A team of scientists from Surrey University in the UK claim to have made a significant breakthrough in the development of fold-up screen technology.

In their release on the findings, the team members, led by Dr Radu Sporea, say they have potentially found a way of harnessing the technology that has until now been plagued with unreliability issues, technological limits and high costs.

In conjunction with technology giant Philips, the team developed a simple circuit component called the Source-Gated-Transistor (SGT), which controls the electric current just as it enters a semiconductor, thereby decreasing the odds of circuit malfunction, which improves energy efficiency and keeps fabrication costs to a minimum. 

With this process, future gadgets and technology will be able to incorporate the SGT technology into a variety of uses.

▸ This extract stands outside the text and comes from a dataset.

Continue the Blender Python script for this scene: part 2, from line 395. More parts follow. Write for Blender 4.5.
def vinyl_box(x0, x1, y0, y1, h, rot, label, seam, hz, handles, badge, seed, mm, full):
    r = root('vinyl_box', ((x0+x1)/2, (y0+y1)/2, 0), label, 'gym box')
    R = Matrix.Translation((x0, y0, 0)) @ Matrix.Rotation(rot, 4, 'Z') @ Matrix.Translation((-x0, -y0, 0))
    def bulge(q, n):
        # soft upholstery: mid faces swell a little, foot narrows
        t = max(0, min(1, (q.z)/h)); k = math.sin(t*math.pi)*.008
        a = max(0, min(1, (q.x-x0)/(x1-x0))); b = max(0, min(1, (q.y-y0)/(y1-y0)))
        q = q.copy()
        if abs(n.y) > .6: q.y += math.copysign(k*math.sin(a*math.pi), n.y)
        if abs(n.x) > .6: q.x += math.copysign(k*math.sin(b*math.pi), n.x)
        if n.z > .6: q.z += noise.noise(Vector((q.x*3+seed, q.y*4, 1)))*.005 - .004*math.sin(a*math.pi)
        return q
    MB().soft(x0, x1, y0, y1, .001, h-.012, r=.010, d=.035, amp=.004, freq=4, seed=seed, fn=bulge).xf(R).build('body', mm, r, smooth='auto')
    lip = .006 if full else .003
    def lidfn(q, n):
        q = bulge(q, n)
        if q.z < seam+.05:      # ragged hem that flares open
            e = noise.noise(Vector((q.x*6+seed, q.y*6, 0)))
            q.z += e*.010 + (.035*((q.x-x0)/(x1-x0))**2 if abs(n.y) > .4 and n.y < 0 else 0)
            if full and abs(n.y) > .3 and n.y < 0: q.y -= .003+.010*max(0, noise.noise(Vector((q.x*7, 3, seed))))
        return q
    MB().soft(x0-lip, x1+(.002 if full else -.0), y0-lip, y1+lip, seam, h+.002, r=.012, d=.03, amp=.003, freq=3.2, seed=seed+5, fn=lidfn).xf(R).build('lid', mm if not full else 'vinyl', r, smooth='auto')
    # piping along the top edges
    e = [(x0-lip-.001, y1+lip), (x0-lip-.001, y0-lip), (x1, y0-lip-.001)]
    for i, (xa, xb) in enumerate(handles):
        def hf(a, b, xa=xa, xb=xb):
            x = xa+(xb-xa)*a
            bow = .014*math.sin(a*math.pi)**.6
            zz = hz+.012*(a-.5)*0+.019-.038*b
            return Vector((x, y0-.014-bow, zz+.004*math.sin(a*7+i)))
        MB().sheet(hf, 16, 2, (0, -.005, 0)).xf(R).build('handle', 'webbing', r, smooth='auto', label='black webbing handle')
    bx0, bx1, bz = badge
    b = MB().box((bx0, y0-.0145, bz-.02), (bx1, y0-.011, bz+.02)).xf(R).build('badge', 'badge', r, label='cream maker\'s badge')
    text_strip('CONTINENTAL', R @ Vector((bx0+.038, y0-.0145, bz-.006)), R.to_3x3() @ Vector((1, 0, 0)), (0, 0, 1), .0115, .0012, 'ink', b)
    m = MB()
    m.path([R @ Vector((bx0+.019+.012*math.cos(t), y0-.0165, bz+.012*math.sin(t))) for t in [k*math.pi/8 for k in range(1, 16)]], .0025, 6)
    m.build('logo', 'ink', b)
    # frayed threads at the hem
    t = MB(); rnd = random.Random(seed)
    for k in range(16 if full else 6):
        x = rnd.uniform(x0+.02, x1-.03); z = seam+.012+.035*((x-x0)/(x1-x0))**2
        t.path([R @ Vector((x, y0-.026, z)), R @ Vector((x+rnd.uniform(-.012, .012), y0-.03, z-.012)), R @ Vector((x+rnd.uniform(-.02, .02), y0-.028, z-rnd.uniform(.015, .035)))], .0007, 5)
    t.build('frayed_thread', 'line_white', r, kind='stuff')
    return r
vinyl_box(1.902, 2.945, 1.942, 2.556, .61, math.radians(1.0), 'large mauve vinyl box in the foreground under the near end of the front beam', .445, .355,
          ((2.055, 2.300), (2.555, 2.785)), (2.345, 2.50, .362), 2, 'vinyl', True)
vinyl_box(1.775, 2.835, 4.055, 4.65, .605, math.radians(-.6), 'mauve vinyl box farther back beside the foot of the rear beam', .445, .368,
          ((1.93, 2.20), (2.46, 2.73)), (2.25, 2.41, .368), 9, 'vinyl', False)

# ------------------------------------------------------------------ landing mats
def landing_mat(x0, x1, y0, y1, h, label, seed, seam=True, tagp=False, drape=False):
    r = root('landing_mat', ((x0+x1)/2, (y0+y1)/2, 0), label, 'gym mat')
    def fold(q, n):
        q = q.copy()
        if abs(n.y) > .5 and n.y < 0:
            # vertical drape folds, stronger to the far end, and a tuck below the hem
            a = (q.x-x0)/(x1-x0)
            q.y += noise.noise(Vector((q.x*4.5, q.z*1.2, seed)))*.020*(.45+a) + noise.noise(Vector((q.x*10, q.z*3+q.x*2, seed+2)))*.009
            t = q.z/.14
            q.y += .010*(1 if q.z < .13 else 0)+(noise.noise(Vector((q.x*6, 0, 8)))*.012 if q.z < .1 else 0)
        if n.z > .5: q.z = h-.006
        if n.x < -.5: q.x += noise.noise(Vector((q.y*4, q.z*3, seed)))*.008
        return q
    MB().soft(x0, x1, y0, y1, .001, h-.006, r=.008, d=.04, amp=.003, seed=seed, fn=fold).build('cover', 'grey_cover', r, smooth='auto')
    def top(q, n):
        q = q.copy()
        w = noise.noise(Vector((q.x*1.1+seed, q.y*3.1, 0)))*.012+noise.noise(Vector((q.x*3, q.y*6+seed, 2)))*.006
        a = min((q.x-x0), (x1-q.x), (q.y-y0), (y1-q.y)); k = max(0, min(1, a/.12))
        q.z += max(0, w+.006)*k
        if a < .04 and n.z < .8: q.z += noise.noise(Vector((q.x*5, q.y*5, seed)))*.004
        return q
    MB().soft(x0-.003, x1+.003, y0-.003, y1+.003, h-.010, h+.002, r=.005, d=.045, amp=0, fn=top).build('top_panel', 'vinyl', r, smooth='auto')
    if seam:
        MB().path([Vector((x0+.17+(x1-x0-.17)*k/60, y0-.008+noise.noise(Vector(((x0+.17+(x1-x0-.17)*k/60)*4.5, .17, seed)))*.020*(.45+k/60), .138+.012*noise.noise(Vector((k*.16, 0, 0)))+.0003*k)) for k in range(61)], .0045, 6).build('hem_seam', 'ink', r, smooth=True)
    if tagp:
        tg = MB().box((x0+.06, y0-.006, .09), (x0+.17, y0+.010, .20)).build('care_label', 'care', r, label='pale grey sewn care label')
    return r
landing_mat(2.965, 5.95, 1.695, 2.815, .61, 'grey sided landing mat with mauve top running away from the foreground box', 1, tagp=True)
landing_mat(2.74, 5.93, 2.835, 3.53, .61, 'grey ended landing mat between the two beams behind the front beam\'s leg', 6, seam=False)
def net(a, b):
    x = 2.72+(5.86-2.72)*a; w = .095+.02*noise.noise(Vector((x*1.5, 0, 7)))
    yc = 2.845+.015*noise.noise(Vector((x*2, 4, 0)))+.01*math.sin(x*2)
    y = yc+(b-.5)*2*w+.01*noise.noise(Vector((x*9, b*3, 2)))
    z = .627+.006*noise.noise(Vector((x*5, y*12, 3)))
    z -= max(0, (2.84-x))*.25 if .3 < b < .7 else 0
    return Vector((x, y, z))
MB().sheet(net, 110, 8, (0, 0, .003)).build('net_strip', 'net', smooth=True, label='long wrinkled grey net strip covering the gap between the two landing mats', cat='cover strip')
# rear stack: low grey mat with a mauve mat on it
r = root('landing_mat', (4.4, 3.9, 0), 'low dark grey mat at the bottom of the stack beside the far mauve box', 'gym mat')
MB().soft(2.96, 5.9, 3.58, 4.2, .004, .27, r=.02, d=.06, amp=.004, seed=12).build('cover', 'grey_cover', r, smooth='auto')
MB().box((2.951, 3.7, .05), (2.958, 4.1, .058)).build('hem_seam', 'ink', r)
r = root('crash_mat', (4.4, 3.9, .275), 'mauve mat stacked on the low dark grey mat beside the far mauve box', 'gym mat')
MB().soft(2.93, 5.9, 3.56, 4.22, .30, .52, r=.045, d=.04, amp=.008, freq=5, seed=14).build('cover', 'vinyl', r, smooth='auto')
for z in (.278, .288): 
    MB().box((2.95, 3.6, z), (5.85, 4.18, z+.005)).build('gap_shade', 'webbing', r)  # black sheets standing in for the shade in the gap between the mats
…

“Such technologies may include ultra-lightweight and flexible gadgets which can be rolled up to save space when not in use, smart plasters, which, thinner than a human hair, can wirelessly monitor the health of the wearer, low-cost electronic shopping tags for instant checkout without the need for queueing, and disaster-prediction sensors, used on buildings in regions that are at high risk of natural disasters,” the team said.

Silva, director of the Advanced Technology Institute in the University of Surrey and a co-author of the work, said that by making these devices less complex and implicitly very affordable, we could see the next generation of gadgets become mainstream much quicker than we thought.